Is the conflict against the SNM in northern Somalia condemned by the international community? [SOM2850]

The escalation of the civil conflict in northern Somalia since May 1988 has been of serious concern to the international community. To this end, the U.S. government, which has been the main arms supplier to Somalia in return for access to port and air facilities there, has commissioned two fact-finding missions during 1989. One of these missions, the U.S. General Accounting Office, reported that "The Somali army reportedly responded to the SNM attacks in May 1988 with extreme force, inflicting heavy civilian casualties and damage to Hargeisa and Burao. As a result, 350,000 Issaqs fled to Ethiopia, and others fled to neighbouring countries and other parts of Somalia". [ U.S. General Accounting Office, Somalia: Observations Regarding the Northern Conflict and Resulting Conditions (Washington, 4 May 1989), p. 2.] A 65-page report prepared in August 1989 for the U.S. Department of State's Bureau for Refugee Programs accused the Somali Armed Forces of "a widespread, systematic and extreme violent assault on the unarmed civilian Issaq population of northern Somali" and of rounding-up and murdering, "mainly by having their throats cut", at least 500 Issaq men in Berbera alone. The report also includes new evidence of the Somali government's forcible conscription of Ethiopian refugees from UNHCR camps, "in violation of the conditions which govern their internationally-protected status, and notwithstanding vigorous protests by the UNHCR". [ Robert Gersony, Why Somalis Flee (Washington, August 1989), pp. 60-61.]

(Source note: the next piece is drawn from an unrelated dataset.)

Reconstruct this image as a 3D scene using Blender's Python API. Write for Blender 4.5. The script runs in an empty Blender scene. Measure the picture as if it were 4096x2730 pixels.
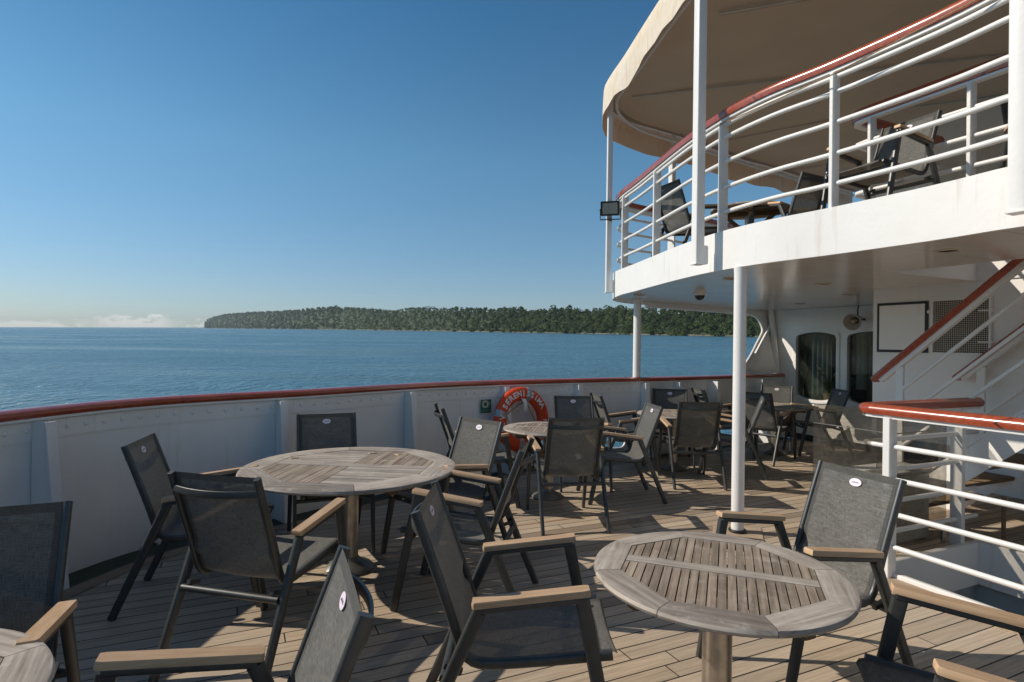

Because of the Somali government's human rights abuses in general and the widespread atrocities during its anti-SNM drive in particular, the U.S. government has reportedly suspended $21.5 million in economic aid and $2.5 million in military assistance, according to The Washington Post. [ David Ottaway, "5,000 Somalis Reported Killed by Army", The Washington Post, 10 September 1989.] Britain and Italy have also either curtailed or completely suspended the provision of arms. [ Richard Greenfield, "Somalia Slides into Chaos", New African, November 1989, p. 10.]

Several international human rights groups have repeatedly accused the Siad Barre government of massive summary executions and arbitrary detention without trial of members of the Issaq clan, from which the SNM is said to draw most of its support. One such report by Amnesty International, Imprisonment of Members of the Issaq Clan Since Mid-1988, is attached herewith. For other similar reports, please refer to: U.S. Department of State, Country Reports on Human Rights Practices for 1988 (Washington: Government Printing Office, 1989); Human Rights Watch and Lawyers Committee for Human Rights, Critique: Review of the Department of State's Country reports on Human Rights Practices for 1988 (New York, July 1989); and Keesing's Record of World Events 1988, Vol. 34 (London: Longman Group UK Ltd., 1988).